Monday, October 28, 2019

THE GAUGUIN OF NORTH QUEENSLAND

During the fateful year of  1939 when the world exploded,  a  young  , popular painter , Noel Wood, said to have been inspired by his lonely Robinson Crusoe -like existence  on  Bedarra Island , in the  Great  Barrier Reef , held an exhibition of his tropical landscapes in Melbourne for a  fortnight. His  pictures , a reviewer  wrote,  seemed to express  much  of  the feeling of  tropical Australia , were strong and vital .

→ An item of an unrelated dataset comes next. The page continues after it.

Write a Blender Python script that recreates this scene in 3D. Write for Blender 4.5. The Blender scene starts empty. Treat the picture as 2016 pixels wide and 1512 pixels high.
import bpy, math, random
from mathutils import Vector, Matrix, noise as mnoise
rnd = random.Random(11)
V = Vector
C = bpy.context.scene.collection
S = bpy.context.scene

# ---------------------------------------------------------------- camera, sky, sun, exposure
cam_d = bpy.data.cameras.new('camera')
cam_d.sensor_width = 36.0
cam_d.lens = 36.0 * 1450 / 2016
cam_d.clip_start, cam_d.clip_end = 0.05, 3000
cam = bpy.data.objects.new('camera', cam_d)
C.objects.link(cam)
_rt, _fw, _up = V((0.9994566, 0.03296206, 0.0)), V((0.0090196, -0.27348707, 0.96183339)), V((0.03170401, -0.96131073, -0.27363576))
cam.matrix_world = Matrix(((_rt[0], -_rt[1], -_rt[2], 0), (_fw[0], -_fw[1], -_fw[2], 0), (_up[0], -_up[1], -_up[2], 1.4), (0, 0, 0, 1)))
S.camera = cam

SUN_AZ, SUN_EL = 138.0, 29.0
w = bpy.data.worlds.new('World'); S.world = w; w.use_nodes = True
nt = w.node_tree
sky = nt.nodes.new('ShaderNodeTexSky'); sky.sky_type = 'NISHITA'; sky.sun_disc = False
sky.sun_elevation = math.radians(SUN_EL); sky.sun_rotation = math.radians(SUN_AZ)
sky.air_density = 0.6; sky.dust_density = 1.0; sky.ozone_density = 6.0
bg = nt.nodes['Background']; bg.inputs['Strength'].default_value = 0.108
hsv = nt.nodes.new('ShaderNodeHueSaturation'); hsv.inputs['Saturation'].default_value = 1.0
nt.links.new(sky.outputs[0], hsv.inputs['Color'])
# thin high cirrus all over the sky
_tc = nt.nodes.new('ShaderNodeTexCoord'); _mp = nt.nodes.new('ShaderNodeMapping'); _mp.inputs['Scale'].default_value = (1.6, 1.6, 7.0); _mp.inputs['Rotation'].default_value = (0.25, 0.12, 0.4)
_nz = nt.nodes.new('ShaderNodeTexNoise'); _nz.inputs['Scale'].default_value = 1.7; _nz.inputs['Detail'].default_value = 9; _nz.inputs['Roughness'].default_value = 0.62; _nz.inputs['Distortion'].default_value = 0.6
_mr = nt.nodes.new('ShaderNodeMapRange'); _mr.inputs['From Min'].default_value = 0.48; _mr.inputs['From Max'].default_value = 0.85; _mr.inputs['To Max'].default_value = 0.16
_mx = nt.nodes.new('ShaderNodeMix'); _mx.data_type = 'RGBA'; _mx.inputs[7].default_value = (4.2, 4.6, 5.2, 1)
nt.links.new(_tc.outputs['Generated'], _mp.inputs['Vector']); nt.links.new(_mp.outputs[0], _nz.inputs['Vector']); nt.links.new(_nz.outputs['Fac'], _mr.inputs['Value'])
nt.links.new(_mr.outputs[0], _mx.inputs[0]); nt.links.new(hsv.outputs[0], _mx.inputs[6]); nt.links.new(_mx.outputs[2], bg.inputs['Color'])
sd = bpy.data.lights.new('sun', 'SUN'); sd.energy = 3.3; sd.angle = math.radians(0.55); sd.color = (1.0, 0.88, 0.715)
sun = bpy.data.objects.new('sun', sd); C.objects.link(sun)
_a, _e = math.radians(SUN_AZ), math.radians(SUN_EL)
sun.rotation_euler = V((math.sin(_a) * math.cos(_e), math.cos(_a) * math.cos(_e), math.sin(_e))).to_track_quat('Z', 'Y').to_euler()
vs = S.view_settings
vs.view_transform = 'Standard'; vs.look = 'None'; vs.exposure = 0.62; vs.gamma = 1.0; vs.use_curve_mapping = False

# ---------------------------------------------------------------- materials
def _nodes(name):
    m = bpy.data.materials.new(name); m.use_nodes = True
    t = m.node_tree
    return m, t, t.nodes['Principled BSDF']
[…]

An oil of  his  featuring  vegetation on  nearby Dunk Island was   included  in the  Australian Art Annual  1939,edited by Sydney Ure Smith,  a  copy of which made its way into the  Queensland Parliamentary Library , then  into the Little Darwin  pile . 

 Born at Strathalbyn , South Australia, in l912 , Noel Wood studied  under  prominent art teacher Marie Tuck ,who had studied under  Julian Ashton   and , in Paris, under Rupert  Bunny . His  paternal grandfather, Thomas Percy Wood ,1855-1937 , had  been an accomplished  water colourist  in  India .    

An elder brother , Rex, also a painter  and   graphic artist, studied art in  London , went to Portugal .  
 
In 1933   Noel   married  Eleanor Weld Skipper ,whom he had met at   art school in Adelaide , the wedding ceremony performed by his father, an Anglican minister . After spending two years on Kangaroo Island , off South Australia , they are said to have  set out  in  a T-model Ford in 1936  to find  their  own  island .

Passing through Townsville, they eventually bought  15 acres on Bedarra Island , 40 minutes  by launch from Mission Beach , where they built their own house, established a tropical garden, claimed to have used  early permaculture .  His  wife  and two daughters were evacuated  during  l940.

Apart  from travelling to  London and  painting   there  , in  France   and  Italy  , often doing portraits ,  in the  l950s he was invited to  America  as an  assistant art  director in  Hollywood , before returning to the island .  At times he taught art   in Cairns and Tully, where  he died in  2001 , aged   89.